The heart of Inclusive Leadership: Creating Spaces of Belonging
I’ve been writing about diversity, inclusion, and belonging and the lessons this season is teaching me. Today let’s look at the last ingredient, the one I can really feel into. Pat Wadors, the CHRO of ServiceNow, is credited with adding “belonging” to the Diversity & Inclusion (D&I) space. As she says, “D&I may capture your head, but belonging captures your heart.”
I’m learning about this in great measure by being a student in a workshop called Leading Inclusively. The first half of that program was more about opening my eyes to diversity and inclusion, and I’ve written blogs about those (here and here). It was about halfway through our time together that I started to really make sense of belonging.
At the end of our fifth session (of 8), one person admitted to hurting another inadvertently. It was one of those everyday identity wounds that we make when we forget to challenge our assumptions about diversity in the quest to create space for others. Then, as we were processing that moment of pain, someone else did it again—made the same mistake again, salt in the same wound. The person who was hurt was suddenly gone, the off-camera Zoom box a sign of their needing some space outside the public eye. I yearned for them to return, and eventually their camera popped back on. Our group was complete again.
As I checked in with my breath, I looked around the 26 of us, focusing on each person in each little square. I noted a new feeling in my body as I looked at these folks, mostly people I had never seen before our first class in July and whom I had never met in person. I realized with some surprise that I felt love for these individuals who had shown something of themselves to the rest of us. Even more surprisingly, perhaps, I felt love for our collective. I realized in that moment that love is the true platform for all of this work on Inclusive Leadership. It’s what makes it possible for a diverse set of people to show themselves, get hurt, and try again. This is, in fact, what all real relationships are about. This is what Belonging means. It means that we want each other there—and that we transmit that desire to each other through our words and our deeds. Now, five sessions in, I wished each person in our class could know that their presence mattered to us all, that they were inextricably part of the fabric of us. Diversity and inclusion built on a platform of respect and connection made for deep belonging.

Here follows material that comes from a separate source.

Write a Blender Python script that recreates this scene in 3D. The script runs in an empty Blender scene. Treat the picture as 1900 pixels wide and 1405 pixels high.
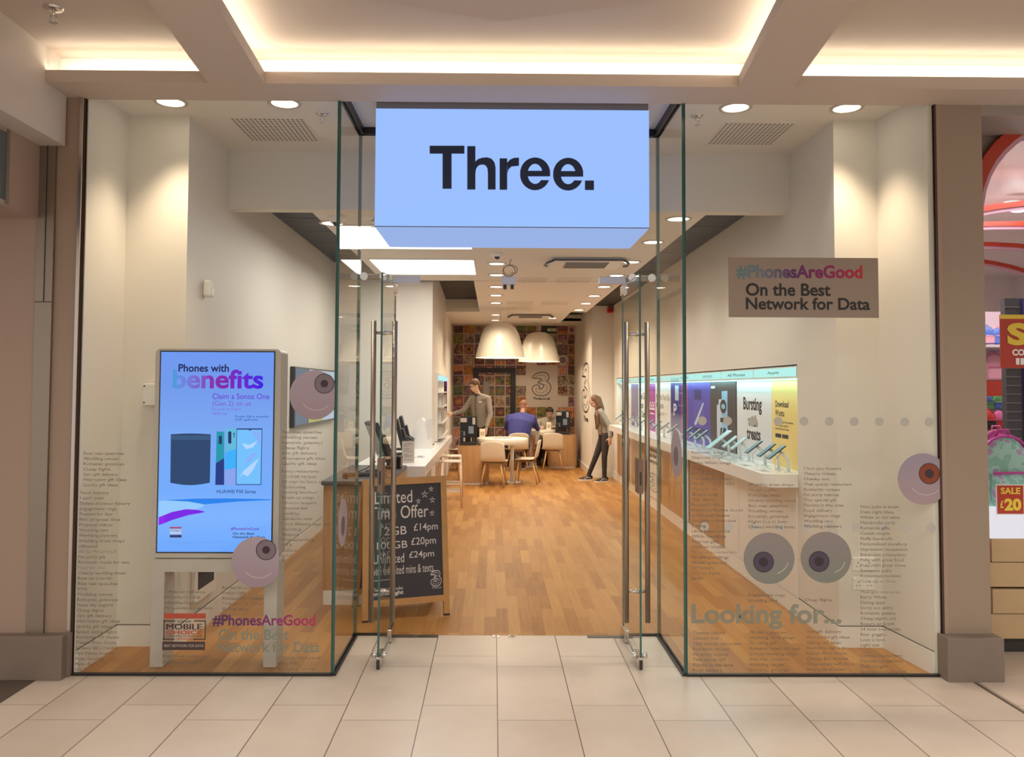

I have been writing as if the diversity, inclusion, and belonging in this workshop emerged spontaneously, but this denies the gift and challenge of Inclusive Leadership. It has been so fundamentally the teaching team—Vernice and Akasha, supported by Naomi—who have made each of these elements possible for us. It was their magnetism, the power of their engagement, their social and intellectual capital that drew such a diverse set of people together into this group. Without the diversity of the members that arrived in the workshop, none of our learning would have been possible.
It has been their gentle guiding that has created the honest, fierce, loving, gentle conditions for us to learn the halting steps of inclusivity jazz—to point out with kindness the ways we are not including people, to coax and open space to those who are silent. Without the leadership, the process, and the light but transformative frameworks and ideas, we would not have been able to stumble our way to a new rhythm together.
And it has been the force of their caring that has created the conditions for us to fiercely care for one another. Their modeling with such powerful integrity, not the perfection of a complicated task but the emerging beauty of a complex human engagement is what makes it possible. Their grace and stumbling, their stories of success and failure, their commitment to good design and willingness to let go of that design when the group needs something else—each of these are core features of their Inclusive Leadership which has created the conditions for me to learn more about myself, more about the world. They have made it possible for us to love our humanity, our similarities and our differences, our growing edges and small scared centers. They have created a world where we can be confused, feel lost, and know that we are safe anyway, that we are welcome in all the ways that we show up, and that we need all to be getting better at holding each other across difference. This then, is what Leading Inclusively really is.
My learning continues as the class continues, and I am changed by it, week after week. I am finding new edges in every moment—about power, about silence, about friendship. I am humbled and enlarged in the quest, and I am moved by what is possible for us as a human race if we take diversity, inclusion, and belonging as the core platform of our interaction together. In a time when we have to stay apart to keep each other safe, there are some powerful connections—even with each of us in our own Zoom box—that help us to grow.